Today, Mitch and I saw a new giant tree, a beautiful Cardinal, and a double rainbow on the way to school. My English professor sent me an email to tell me she was giving me a second chance to turn in a paper that is 10% of my grade. Everything is going to alright.

All things good and beautiful come from God. Amen.

11.08.2007

five minute poem about mitch

I would rather have you
than all of the stars
in the clearest of skies.
You are my all good things,
in this little piece of time;
this little life of mine,
which wants to be nestled
in that little life of yours.
Stay with me awhile.
Be my stars and clouds.
Be my green grass and trees
Be my shadows and colors.
Stay with me awhile,
and we can explore
this little scratch of life
together, deeply, exhaustively.
And hold shells to our ears
to hear people whispering
at the ocean. Wusssssh!
Living would not be so good,
if I could not live it
with you.

11.05.2007

Let me try blogging in the morning. This might me good. What do I hope to accomplish today?having fresh hot sex. why? might you ask... because I just took a shower and shaved my legs.

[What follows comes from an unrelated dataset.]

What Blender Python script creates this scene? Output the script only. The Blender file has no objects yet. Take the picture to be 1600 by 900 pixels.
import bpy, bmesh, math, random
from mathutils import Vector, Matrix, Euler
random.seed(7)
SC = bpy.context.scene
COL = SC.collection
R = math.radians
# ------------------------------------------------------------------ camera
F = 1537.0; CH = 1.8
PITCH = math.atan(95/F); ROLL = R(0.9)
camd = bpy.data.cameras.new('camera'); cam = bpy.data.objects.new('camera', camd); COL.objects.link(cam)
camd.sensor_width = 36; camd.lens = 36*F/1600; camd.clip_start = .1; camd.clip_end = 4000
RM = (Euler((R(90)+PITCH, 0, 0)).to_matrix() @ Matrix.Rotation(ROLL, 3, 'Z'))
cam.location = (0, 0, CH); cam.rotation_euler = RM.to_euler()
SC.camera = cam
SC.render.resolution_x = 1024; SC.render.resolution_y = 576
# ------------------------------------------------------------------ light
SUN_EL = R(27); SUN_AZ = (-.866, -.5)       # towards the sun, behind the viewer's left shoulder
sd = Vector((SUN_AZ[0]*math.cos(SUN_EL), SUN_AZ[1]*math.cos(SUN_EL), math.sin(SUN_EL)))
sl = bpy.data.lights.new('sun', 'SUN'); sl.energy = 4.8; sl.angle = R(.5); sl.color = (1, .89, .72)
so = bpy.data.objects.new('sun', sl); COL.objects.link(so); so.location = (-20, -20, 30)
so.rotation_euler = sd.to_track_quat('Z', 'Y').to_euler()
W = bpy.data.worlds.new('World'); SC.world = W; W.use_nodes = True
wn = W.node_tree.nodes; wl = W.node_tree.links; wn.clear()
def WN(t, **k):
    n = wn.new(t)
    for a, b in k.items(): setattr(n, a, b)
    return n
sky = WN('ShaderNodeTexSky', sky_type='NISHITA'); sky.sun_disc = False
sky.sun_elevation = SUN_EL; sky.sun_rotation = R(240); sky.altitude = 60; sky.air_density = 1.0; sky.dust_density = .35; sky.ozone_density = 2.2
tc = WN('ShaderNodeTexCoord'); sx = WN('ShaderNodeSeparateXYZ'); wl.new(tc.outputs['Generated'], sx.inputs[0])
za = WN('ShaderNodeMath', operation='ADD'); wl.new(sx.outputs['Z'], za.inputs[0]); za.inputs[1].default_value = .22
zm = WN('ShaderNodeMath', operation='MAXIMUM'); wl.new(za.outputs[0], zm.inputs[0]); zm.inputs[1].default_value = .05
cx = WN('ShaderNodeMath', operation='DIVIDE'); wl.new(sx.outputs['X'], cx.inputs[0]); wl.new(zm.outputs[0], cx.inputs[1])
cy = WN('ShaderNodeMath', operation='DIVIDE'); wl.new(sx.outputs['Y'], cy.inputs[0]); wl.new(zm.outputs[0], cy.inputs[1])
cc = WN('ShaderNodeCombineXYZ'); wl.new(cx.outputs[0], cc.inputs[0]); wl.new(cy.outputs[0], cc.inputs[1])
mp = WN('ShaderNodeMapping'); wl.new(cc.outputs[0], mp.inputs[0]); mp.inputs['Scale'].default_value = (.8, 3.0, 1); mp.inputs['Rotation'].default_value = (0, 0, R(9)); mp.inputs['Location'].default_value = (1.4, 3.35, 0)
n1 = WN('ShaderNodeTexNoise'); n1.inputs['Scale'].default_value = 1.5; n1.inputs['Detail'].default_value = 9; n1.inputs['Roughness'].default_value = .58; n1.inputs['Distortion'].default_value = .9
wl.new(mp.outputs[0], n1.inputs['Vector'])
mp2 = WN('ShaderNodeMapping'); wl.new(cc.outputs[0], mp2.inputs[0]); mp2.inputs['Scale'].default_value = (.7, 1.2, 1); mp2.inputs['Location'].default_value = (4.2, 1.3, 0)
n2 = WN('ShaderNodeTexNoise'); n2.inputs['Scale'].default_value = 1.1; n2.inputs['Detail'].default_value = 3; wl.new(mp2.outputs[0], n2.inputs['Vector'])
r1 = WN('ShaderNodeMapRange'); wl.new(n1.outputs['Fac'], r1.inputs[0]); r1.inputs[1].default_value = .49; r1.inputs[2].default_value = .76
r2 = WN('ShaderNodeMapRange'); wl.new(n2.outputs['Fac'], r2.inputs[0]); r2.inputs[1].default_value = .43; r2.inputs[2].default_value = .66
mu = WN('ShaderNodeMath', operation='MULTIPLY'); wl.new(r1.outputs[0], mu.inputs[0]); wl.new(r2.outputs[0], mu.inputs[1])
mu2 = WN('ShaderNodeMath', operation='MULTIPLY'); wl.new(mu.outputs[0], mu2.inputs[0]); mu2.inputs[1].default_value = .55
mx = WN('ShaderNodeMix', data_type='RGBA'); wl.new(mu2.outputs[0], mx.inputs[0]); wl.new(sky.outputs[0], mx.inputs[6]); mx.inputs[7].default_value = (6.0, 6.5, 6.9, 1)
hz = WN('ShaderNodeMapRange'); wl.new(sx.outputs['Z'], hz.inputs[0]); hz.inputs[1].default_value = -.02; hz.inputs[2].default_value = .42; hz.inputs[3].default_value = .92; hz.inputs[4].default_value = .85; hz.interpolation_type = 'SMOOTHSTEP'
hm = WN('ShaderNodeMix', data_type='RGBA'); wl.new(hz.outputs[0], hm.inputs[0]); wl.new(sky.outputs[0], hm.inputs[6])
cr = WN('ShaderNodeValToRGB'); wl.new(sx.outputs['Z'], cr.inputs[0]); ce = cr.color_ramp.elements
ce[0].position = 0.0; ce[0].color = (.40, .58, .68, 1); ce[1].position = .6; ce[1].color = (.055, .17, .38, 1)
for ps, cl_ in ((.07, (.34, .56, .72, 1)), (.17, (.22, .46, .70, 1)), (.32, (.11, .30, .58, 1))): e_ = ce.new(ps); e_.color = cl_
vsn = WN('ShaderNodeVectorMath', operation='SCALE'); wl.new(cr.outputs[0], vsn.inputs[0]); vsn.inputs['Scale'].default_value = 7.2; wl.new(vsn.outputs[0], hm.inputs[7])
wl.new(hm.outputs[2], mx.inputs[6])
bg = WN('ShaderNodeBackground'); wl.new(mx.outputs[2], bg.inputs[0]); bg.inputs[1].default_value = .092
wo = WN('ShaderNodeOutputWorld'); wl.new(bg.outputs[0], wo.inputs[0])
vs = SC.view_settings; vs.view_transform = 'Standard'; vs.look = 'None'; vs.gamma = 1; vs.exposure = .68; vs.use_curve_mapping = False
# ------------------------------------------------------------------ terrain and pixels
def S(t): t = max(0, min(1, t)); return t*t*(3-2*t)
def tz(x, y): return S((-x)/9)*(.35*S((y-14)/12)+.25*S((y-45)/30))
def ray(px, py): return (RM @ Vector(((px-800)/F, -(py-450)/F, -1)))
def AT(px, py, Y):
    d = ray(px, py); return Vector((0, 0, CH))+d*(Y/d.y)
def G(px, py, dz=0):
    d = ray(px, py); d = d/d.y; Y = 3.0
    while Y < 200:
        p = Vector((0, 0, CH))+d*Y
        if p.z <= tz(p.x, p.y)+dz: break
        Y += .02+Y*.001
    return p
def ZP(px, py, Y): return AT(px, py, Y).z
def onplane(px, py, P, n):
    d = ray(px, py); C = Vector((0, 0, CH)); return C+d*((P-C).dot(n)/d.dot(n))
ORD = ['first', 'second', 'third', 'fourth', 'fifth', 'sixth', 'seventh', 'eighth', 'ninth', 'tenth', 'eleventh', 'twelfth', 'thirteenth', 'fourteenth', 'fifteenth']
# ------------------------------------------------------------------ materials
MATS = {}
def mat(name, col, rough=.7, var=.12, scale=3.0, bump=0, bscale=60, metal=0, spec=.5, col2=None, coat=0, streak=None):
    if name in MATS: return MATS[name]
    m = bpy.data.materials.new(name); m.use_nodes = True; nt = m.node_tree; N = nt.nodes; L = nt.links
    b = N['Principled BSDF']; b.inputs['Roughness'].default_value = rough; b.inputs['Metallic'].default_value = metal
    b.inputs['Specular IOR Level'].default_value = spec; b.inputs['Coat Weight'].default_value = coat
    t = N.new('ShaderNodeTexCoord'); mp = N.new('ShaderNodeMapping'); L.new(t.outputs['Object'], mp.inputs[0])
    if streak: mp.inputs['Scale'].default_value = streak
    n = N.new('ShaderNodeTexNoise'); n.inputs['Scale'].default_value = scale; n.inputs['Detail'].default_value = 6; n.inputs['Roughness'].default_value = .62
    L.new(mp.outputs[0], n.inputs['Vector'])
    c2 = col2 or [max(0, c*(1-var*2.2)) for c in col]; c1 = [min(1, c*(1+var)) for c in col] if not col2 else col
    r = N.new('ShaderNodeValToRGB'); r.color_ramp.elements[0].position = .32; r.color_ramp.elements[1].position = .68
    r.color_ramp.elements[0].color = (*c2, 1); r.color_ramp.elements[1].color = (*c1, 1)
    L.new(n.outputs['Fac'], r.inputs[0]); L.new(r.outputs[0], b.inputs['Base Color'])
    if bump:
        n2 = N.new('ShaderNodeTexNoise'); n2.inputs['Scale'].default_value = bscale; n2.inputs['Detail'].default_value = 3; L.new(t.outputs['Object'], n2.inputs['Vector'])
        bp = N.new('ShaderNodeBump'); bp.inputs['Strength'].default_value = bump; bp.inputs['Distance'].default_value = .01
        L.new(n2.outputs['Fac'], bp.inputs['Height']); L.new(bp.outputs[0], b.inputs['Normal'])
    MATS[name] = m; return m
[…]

Okay, that was Sallen who wrote the text in bold. I left my laptop on the loveseat and when she sat down by it, I asked her to finish my blog for me. That's what friends are for.

11.02.2007

can a mic be flat?

I read at an open mic tonight. It was nothing like Austin, which I miss with its dark coffee shops and weird shoes and well-planned transportations system.

When I was in Burnet, I was always a teensy bit sad to be away from my family and friends.

Now in Dallas, I am still a bit sad that I don't wake up in Burnet.